Exercise prompt: Find the line containing "hx = np.linspace(-1500, 1500, 60);". Return it and every line after it, unchanged, up to and including the last line.

☆ ☆ ☆ ☆ ☆

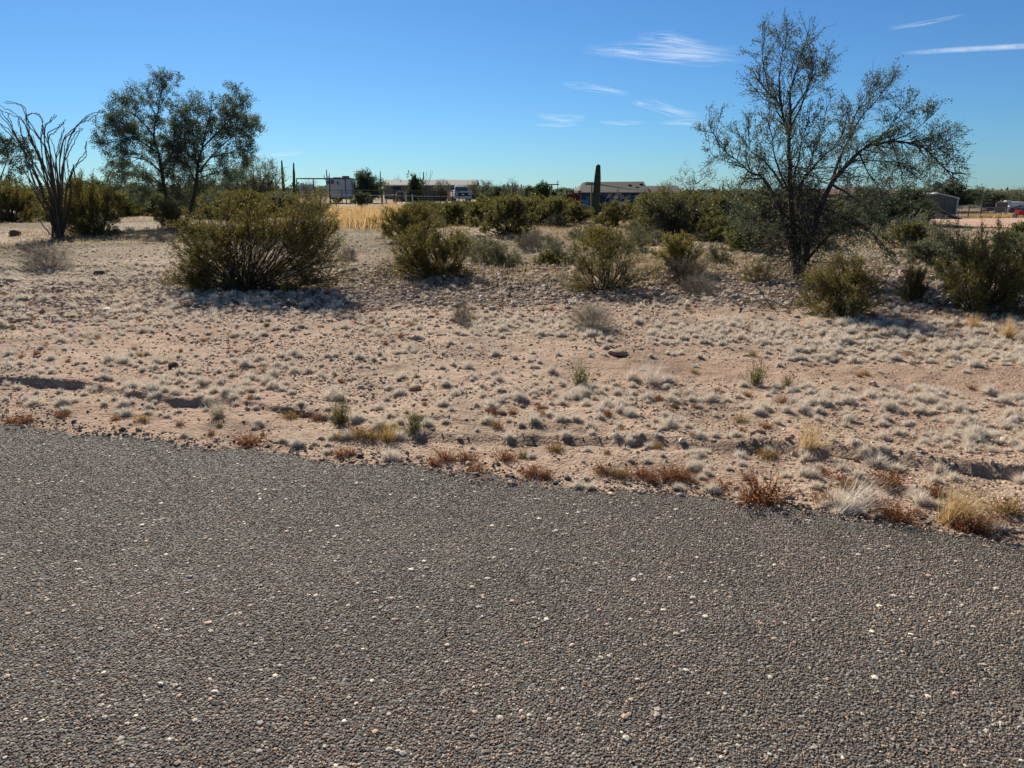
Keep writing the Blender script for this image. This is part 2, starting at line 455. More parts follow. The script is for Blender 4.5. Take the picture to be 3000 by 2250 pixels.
# ------------------------------------------------------------------ the setting: ground, road, dirt lot, hill, clouds
def zone_color(x, y):
    r = np.hypot(x, y)
    pink = np.array([.42, .30, .228]); pale = np.array([.47, .37, .285]); stony = np.array([.135, .11, .08]); gold = np.array([.30, .215, .105]); olive = np.array([.125, .11, .062])
    c = pink[None] * (1 + .0 * r[:, None])
    def mix(c, b, f): return c * (1 - f[:, None]) + b[None] * f[:, None]
    n1 = vnoise(x, y, 2.2, 21) + .5 * vnoise(x, y, .8, 22); n2 = vnoise(x, y, 5.5, 23) + .5 * vnoise(x, y, 1.8, 24)
    c = mix(c, pale, sst(-.1, .3, n1) * .5)
    n4 = vnoise(x, y, .55, 34) + .7 * vnoise(x, y, .18, 36)
    c = mix(c, np.array([.26, .19, .145]), sst(.05, .5, n4) * .55)
    n3 = vnoise(x, y, .9, 30) + .6 * vnoise(x, y, .35, 31)
    dark = np.array([.10, .08, .058]); pale = np.array([.40, .32, .25])
    edge = np.where(x < -4.5, 14.5, 10.6)
    bs = bare_strip(x, y); c = mix(c, np.array([.36, .25, .185]), bs * .6)
    bandm = sst(edge - .5, edge + 1.2, r + n1 * 1.2)
    c = mix(c, stony, bandm * (1 - sst(15.0, 18.5, r + n1)) * .9)
    far = sst(edge + 1.8, edge + 5.0, r + n1 * 1.5)
    c = mix(c, olive, far * sst(-.3, .15, n2) * .85)
    c = mix(c, gold, far * sst(-.06, .2, vnoise(x, y, 6.0, 25) + .4 * vnoise(x, y, 1.4, 26)) * .85)
    c = mix(c, dark, np.maximum(bandm, far) * sst(.02, .35, n3) * .75)
    c = mix(c, pale, far * sst(.1, .3, vnoise(x, y, 7.5, 28) + .3 * vnoise(x, y, 1.4, 29)) * .5)
    return c


thf = np.radians(np.linspace(-52, 52, 1150)); thb = np.radians(np.linspace(52, 308, 90))[1:-1]
th = np.concatenate([thf, thb])
rr = np.concatenate([[0.0], np.geomspace(1.2, 5.0, 150)[:-1], np.geomspace(5.0, 16, 300)[:-1], np.geomspace(16, 130, 220)[:-1], np.geomspace(130, 6000, 60)])
TH, RR = np.meshgrid(th, rr); gx = (np.sin(TH) * RR).ravel(); gy = (np.cos(TH) * RR).ravel()
gz = ground_z(gx, gy)
onroad_back = edge_s(gx, gy) < -(ROADW + .2)
gz = np.where(onroad_back, -.02 + micro(gx, gy) * .5, gz)
na, nr = len(th), len(rr)
ii, jj = np.meshgrid(np.arange(nr - 1), np.arange(na), indexing='ij'); j2 = (jj + 1) % na
Q = np.stack([ii * na + jj, (ii + 1) * na + jj, (ii + 1) * na + j2, ii * na + j2], -1).reshape(-1, 4)[:, ::-1]
gnd = np_obj('ground', np_mesh('ground', np.stack([gx, gy, gz], 1), Q, None, [M['ground']], True, zone_color(gx, gy))); tag(gnd, kind='structure')

rx = np.concatenate([np.linspace(-60, -9, 60)[:-1], np.linspace(-9, 6, 900)[:-1], np.linspace(6, 60, 60)])
ej = road_jit(rx); ey = np.interp(rx, EX, EY) - ej
V = np.concatenate([np.stack([rx, ey + .012, np.full_like(rx, -.045)], 1), np.stack([rx, ey, np.full_like(rx, -.006)], 1), np.stack([rx, ey - .05, np.full_like(rx, 0.0)], 1), np.stack([rx, np.interp(rx, EX, EY) - .6, np.full_like(rx, 0.0)], 1), np.stack([rx, np.interp(rx, EX, EY) - ROADW, np.zeros_like(rx)], 1)])
n = len(rx); Q = []
for k in range(4):
    i = np.arange(n - 1) + k * n; Q.append(np.stack([i, i + n, i + n + 1, i + 1], 1))
road = np_obj('road', np_mesh('road', V, np.concatenate(Q), None, [M['asphalt']])); tag(road, kind='structure')

# graded dirt lot on the right, as a sheet over the ground
lotY0, lotY1 = 33.0, 66.0
lx = np.linspace(0, 1, 80); ly = np.linspace(0, 1, 60)
LX, LY = np.meshgrid(lx, ly); yy = lotY0 + (lotY1 - lotY0) * LY
xl = 18.5 + 12 * LY + vnoise(yy, LX * 0, 3, 31) * 2.0
xx = xl + (75 - xl) * LX ** 1.3
xx, yy = xx.ravel(), (yy + vnoise(xx, yy, 4, 33) * 1.5).ravel()
zz = TZ(xx, yy) + .04
i, j = np.meshgrid(np.arange(59), np.arange(79), indexing='ij')
Q = np.stack([i * 80 + j, i * 80 + j + 1, (i + 1) * 80 + j + 1, (i + 1) * 80 + j], -1).reshape(-1, 4)
lot = np_obj('dirt_lot', np_mesh('dirt_lot', np.stack([xx, yy, zz], 1), Q, None, [M['ground']], True, np.tile([[.52, .36, .27]], (len(xx), 1)) * (1 + .25 * vnoise(xx * .2, yy, .8, 35))[:, None])); tag(lot, kind='structure')

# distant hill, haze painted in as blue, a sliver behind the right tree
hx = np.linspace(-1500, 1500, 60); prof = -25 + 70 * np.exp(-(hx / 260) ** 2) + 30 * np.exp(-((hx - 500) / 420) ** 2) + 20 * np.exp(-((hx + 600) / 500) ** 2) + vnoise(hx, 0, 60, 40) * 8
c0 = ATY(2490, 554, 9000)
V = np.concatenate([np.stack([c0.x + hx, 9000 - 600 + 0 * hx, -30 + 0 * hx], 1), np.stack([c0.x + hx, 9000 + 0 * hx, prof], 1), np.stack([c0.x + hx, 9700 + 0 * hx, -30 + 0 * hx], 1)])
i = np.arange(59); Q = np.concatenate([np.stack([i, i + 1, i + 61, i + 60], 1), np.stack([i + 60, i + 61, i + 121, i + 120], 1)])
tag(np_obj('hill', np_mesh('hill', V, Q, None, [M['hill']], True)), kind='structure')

CLH = 1500.0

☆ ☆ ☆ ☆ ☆

Expected answer:
hx = np.linspace(-1500, 1500, 60); prof = -25 + 70 * np.exp(-(hx / 260) ** 2) + 30 * np.exp(-((hx - 500) / 420) ** 2) + 20 * np.exp(-((hx + 600) / 500) ** 2) + vnoise(hx, 0, 60, 40) * 8
c0 = ATY(2490, 554, 9000)
V = np.concatenate([np.stack([c0.x + hx, 9000 - 600 + 0 * hx, -30 + 0 * hx], 1), np.stack([c0.x + hx, 9000 + 0 * hx, prof], 1), np.stack([c0.x + hx, 9700 + 0 * hx, -30 + 0 * hx], 1)])
i = np.arange(59); Q = np.concatenate([np.stack([i, i + 1, i + 61, i + 60], 1), np.stack([i + 60, i + 61, i + 121, i + 120], 1)])
tag(np_obj('hill', np_mesh('hill', V, Q, None, [M['hill']], True)), kind='structure')

CLH = 1500.0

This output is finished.